Esse gesto desesperado despertou a revolta inicialmente de algumas dezenas de jovens, depois de centenas, de milhares e finalmente de milhões de cidadãos. Ignorando o poder repressivo do regime, foram para a rua, ocuparam a praça e receberam o apoio do povo egípcio. O povo desorganizado se mobilizou e através da internet passou a coordenar suas ações e seus objetivos. Parece um milagre? Pode parecer, mas não é. A razão disso é que o povo é, de fato, o detentor do poder, esteja ele organizado ou não.

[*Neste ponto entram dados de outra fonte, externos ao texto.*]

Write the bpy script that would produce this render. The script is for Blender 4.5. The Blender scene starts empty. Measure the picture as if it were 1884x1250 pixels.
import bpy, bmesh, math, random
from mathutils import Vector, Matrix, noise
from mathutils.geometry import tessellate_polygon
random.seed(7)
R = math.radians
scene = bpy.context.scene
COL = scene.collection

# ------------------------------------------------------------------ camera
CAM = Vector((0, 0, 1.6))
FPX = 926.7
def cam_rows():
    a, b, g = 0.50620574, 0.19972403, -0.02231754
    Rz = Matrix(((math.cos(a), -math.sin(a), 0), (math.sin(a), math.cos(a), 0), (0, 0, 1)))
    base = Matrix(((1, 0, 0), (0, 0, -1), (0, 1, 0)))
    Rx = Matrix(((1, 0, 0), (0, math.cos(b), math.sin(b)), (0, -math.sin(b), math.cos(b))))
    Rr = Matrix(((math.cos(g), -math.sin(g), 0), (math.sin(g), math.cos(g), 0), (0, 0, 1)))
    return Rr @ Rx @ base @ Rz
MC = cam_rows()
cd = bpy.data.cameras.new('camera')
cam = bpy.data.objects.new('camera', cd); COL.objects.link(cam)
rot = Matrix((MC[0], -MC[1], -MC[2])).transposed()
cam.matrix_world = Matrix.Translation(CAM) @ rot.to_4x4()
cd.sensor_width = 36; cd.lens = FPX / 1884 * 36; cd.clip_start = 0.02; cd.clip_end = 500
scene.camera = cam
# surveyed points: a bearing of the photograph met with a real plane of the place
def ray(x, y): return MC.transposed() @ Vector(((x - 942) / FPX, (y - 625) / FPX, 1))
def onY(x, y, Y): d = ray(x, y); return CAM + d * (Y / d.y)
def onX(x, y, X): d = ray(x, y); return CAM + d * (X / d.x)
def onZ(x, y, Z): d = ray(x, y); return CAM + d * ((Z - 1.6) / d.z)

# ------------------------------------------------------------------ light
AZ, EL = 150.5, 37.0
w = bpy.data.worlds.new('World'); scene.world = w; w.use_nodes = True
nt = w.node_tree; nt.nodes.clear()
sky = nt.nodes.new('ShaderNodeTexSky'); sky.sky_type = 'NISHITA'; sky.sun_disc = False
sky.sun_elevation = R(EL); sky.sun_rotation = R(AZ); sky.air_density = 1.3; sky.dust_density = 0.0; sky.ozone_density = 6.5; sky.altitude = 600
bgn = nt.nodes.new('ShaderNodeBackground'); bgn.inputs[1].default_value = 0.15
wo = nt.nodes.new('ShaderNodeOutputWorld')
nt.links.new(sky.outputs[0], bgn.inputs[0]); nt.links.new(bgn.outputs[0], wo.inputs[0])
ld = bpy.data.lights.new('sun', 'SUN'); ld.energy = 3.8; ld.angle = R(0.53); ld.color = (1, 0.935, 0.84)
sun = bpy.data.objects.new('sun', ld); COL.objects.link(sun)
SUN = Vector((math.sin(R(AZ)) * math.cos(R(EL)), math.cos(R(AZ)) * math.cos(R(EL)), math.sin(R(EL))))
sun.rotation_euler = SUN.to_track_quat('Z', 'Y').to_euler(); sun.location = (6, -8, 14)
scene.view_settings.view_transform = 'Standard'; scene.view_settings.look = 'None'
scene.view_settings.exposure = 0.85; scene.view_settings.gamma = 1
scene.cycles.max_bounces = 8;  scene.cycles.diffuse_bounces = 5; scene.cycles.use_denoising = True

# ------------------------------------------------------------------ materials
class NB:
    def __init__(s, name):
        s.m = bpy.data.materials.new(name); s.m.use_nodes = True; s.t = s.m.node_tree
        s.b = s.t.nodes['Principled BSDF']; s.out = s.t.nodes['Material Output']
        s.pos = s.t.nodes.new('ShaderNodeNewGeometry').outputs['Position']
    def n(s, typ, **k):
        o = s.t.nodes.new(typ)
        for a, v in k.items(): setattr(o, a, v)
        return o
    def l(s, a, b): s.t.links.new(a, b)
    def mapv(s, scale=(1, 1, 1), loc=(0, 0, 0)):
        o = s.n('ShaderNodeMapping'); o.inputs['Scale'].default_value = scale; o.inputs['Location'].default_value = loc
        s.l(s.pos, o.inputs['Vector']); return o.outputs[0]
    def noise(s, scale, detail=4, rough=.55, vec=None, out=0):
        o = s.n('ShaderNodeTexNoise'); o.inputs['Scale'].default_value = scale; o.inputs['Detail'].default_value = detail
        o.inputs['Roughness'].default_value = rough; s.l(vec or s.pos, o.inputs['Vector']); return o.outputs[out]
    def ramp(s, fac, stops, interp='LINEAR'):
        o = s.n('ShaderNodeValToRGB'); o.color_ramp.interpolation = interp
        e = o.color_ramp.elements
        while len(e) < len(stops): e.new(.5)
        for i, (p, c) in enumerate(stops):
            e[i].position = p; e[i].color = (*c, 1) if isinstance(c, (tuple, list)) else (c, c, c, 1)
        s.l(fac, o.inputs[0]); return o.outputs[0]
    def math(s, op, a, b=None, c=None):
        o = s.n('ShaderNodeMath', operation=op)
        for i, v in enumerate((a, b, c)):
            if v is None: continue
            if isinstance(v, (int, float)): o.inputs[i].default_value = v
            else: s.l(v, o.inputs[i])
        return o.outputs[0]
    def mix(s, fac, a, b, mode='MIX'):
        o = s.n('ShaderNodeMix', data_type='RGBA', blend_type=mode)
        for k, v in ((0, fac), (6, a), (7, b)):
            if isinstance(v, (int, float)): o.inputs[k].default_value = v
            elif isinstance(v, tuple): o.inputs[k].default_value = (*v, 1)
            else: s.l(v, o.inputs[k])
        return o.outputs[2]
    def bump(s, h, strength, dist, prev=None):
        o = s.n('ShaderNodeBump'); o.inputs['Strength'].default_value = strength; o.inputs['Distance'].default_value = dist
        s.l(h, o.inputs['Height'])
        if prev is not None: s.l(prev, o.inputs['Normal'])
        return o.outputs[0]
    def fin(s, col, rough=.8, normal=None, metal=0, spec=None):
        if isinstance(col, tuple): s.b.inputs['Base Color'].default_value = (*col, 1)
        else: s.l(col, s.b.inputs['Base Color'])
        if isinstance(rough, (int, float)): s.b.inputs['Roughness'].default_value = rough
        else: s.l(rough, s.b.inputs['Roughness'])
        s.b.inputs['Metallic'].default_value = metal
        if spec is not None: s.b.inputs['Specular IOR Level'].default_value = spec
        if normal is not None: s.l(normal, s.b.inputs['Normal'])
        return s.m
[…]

Essa rebelião popular espontânea leva-me a refletir sobre o que chamo de "povo desorganizado". O que é, então, o povo organizado? Certamente aquelas parcelas da população que atuariam nos sindicatos e em outras entidades profissionais, estudantis e culturais. O objetivo de tais organizações, ao serem criadas, é defender os interesses das categorias e classes sociais que representam. A verdade, porém, é que isso nem sempre acontece e pode até mesmo ocorrer que tais organizações passem a se valer de sua suposta representatividade para atuar contra os interesses que deveriam defender.
Isso pode acontecer de várias maneiras, especialmente nos regimes autoritários. Por exemplo, no Brasil, quando os militares tomaram o poder, prenderam as lideranças sindicais e as substituíram por agentes do regime. A partir de então, essas entidades, que deveriam representar o povo organizado, agiam em sentido oposto, isto é, impedindo toda e qualquer manifestação contrária ao governo. Por isso que a primeira grande manifestação popular contrária à ditadura -a passeata dos Cem Mil- nasceu da mobilização espontânea de intelectuais e artistas que, em face da repressão policial, se concentraram num teatro e dali apelaram para a solidariedade da população, que aderiu a eles.
Mas essa noção da potencialidade política do povo desorganizado deveria ser acionada também no estado democrático, quando as entidades, que deveriam lutar pelos direitos da população, são cooptadas pelos que exercem o poder.
No Brasil, temos um péssimo exemplo: o de Getúlio Vargas, que, ao criar o imposto sindical, anulou a combatividade dos sindicatos de trabalhadores. Foi uma medida maquiavélica. Enquanto em outros países os sindicatos nascem da conscientização dos trabalhadores, que neles se organizam e os mantêm com sua contribuição mensal, os nossos, sustentados pelo imposto que é cobrado de todos os assalariados e controlado pelo governo, dispensam a participação efetiva dos assalariados.
Noutras palavras, são entidades-fantasmas, que não nasceram da necessidade dos empregados de se organizarem em entidades que defendam seus direitos. Por isso mesmo, poucos são os trabalhadores que delas participam, enquanto os oportunistas, com o apoio de minorais organizadas, passam a dirigi-las, impondo-se como lideranças fajutas.
Através delas, vinculam-se a partidos políticos, elegem-se deputados, tornam-se ministros e passam a atuar na vida política. Como a maioria dos trabalhadores ignora tudo ou quase tudo do que estou dizendo aqui, esses impostores passam por ser líderes de verdade e servem de "pelegos" para manter os trabalhadores submissos aos jogos de interesses.
Agora, mesmo esses falsos líderes apresentaram-se como defensores de um aumento do salário mínimo maior que o oferecido pelo governo, num jogo de cartas marcadas, demagógico, cujo resultado estava previsto.
E assim as coisas irão até que, um dia, o povo desorganizado perca a paciência e acabe com essas lideranças de araque e esses sindicatos de mentira.